Var Energi's Goliat FPSO / Image source: Var Energi

Norway plans to add 90 new blocks for offshore exploration, 48 in Barents Sea

Norway has proposed to add 90 new blocks across the Norwegian Continental Shelf in mature areas, 48 of these being in the Barents Sea.

Var Energi's Goliat FPSO / Image source: Var Energi
Var Energi's Goliat FPSO / Image source: Var Energi
Var Energi’s Goliat FPSO / Image source: Var Energi

Minister of Petroleum and Energy Kjell-Borge Freiberg said on Thursday: “We propose to add 90 new blocks to the [Awards in Predefined Areas] APA area, this time in all our sea areas. More than half of the proposed blocks are in the Barents Sea. The Government proposes an extension of 48 blocks in the Barents Sea, 37 blocks in the Norwegian Sea and 5 blocks in the North Sea.

Awards in Predefined Areas (APA) is the annual licensing round for the best know areas on the Norwegian Continental Shelf, and includes large parts of all available exploration acreage.

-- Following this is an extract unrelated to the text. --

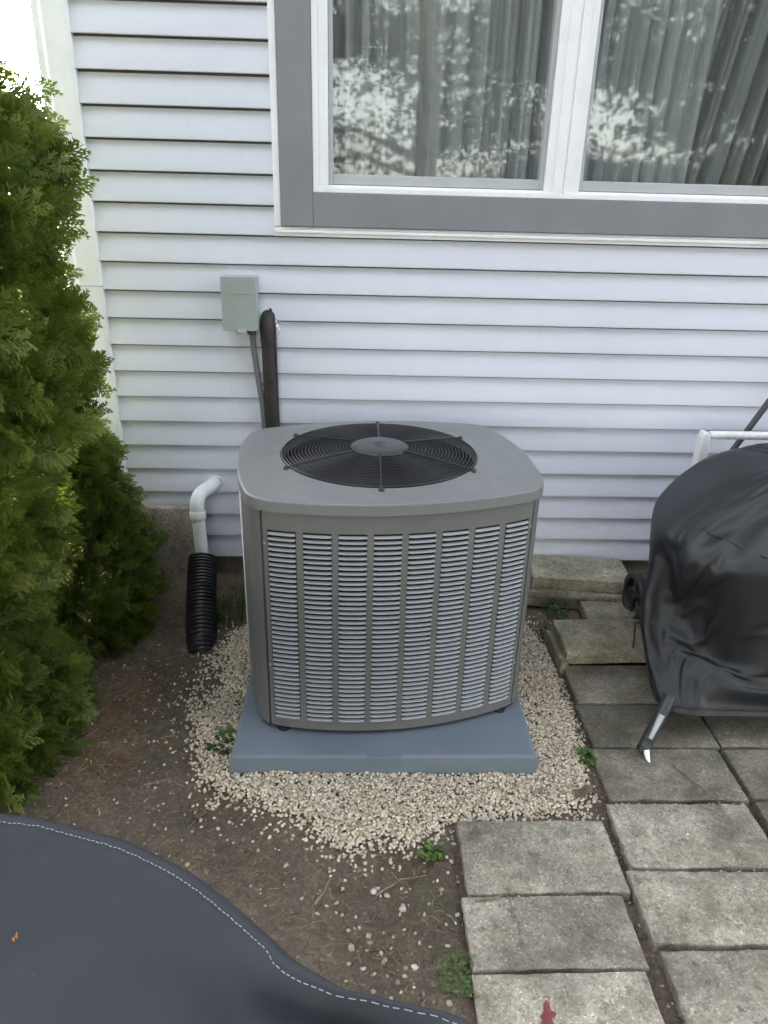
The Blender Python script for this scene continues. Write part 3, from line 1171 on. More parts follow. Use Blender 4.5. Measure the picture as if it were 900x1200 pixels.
# fan shroud, motor, blades
MB().lathe([(RO - .003, ZT + .018), (RO - .006, ZT - .02), (RO - .01, ZT - .16), (RO + .02, ZT - .24), (.30, .3), (0, .3)], 64).build('fan_shroud', M['dark'], ac, smooth=40)
mb = MB()
mb.lathe([(0, ZT - .02), (.06, ZT - .02), (.068, ZT - .03), (.068, ZT - .18), (0, ZT - .18)], 32)
mb.build('fan_motor', M['blackmetal'], ac, smooth=40)
for b in range(3):
    V, F = [], []
    nr_, na = 10, 8
    for i in range(nr_ + 1):
        r = .06 + (.285 - .06) * i / nr_
        span = math.radians(62) * (.75 + .35 * i / nr_)
        for j in range(na + 1):
            t = j / na
            a = b * 2 * PI / 3 + math.radians(20) + span * (t - .5) + .25 * i / nr_
            V.append((r * math.cos(a), r * math.sin(a), ZT - .12 + (t - .5) * -.075 + .012 * math.sin(t * PI)))
    for i in range(nr_):
        for j in range(na):
            q = i * (na + 1) + j
            F.append((q, q + 1, q + na + 2, q + na + 1))
    MB().add(V, F).build('fan_blade', M['blackmetal'], ac, smooth=180)


def dome(r):
    """height of the grille wires"""
    return ZT + .047 + .017 * (1 - (r / RO) ** 2)


mb = MB()
r = .092
while r < RO - .004:
    mb.ring(r, .0017, dome(r), 84, 5)
    r += .0106
mb.ring(RO - .001, .0026, dome(RO - .001), 84, 6)
g = mb.build('fan_grille', M['wire'], ac, smooth=180)
g['kind'] = 'stuff'
for k in range(6):
    a = math.radians(30 + 60 * k - 7.3 + 60)
    P = []
    for i in range(12):
        r = .07 + (RO + .014 - .07) * i / 11
        P.append((r * math.cos(a), r * math.sin(a), dome(min(r, RO)) + .002 - (.003 if i == 11 else 0)))
    MB().tube(P, .0027, 7).build('grille_spoke', M['wire'], ac, smooth=180)
    p = P[-1]
    MB().lathe([(0, .006), (.006, .005), (.008, 0), (.008, -.004)], 12).build('clip', M['black'], ac, smooth=50).location = (p[0], p[1], p[2])
hub = MB().lathe([(.088, dome(.09) - .006), (.090, dome(.09) - .002), (.089, dome(.09) + .002), (.080, dome(0) + .005), (.075, dome(0) + .0065), (.03, dome(0) + .0075), (0, dome(0) + .0078)], 56).build('hub_cap', M['hub'], ac, smooth=40)
mb = MB()
zt = dome(0) + .0076
ar = [(.016 * math.cos(t), .006 + .016 * math.sin(t), zt) for t in np.linspace(.1, PI - .1, 12)]
Rm = Matrix.Rotation(math.radians(-7.3), 3, 'Z')
ar = [tuple(Rm @ Vector(p)) for p in ar]
mb.tube(ar, .0022, 6)
sq = [(-.012, -.02, zt), (.012, -.02, zt), (.012, .002, zt), (-.012, .002, zt), (-.012, -.02, zt)]
mb.tube([tuple(Rm @ Vector(p)) for p in sq], .002, 6)
mb.build('embossed_mark', M['hub'], hub)

for o in ac.children:
    if o not in n_before:
        o.location.x += FO

# ------------------------------------------------------------------ covered grill
GX, GY = 1.45, -.70
gr = thing('covered_grill', 'grill under a wrinkled black nylon cover standing on the pavers', 'grill', (GX, GY, 0))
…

“Maintaining the positive development in exploration activity in the Barents Sea is important. I hope this will contribute to robust development solutions and to increased value creation in the North,” the minister said.

The proposed extension of the APA area includes areas that are close to planned and existing infrastructure, and which are well known after several years of exploration activity.

Norway currently has only one producing field in the Barents Sea – Var Energi’s Goliat, with Equinor’s Johan Castberg field expected to be the second in 2022.

Also, Austrian oil company OMV has recently boosted estimated recoverable volumes in the company’s Wisting discovery in the Barents Sea offshore Norway, to  440 million barrels of oil compared to 350 million barrels in 2017.

The company, which is looking at an FPSO development for the Wisting, expects to have the final concept in 2020.

To remind, Norway in January offered 83 production licenses on the Norwegian continental shelf in the Award in Pre-Defined Areas 2018 (APA 2018). Of the 83 blocks offered, Equinor won 29.

The 83 production licenses were distributed over the North Sea (37), the Norwegian Sea (32) and the Barents Sea (14).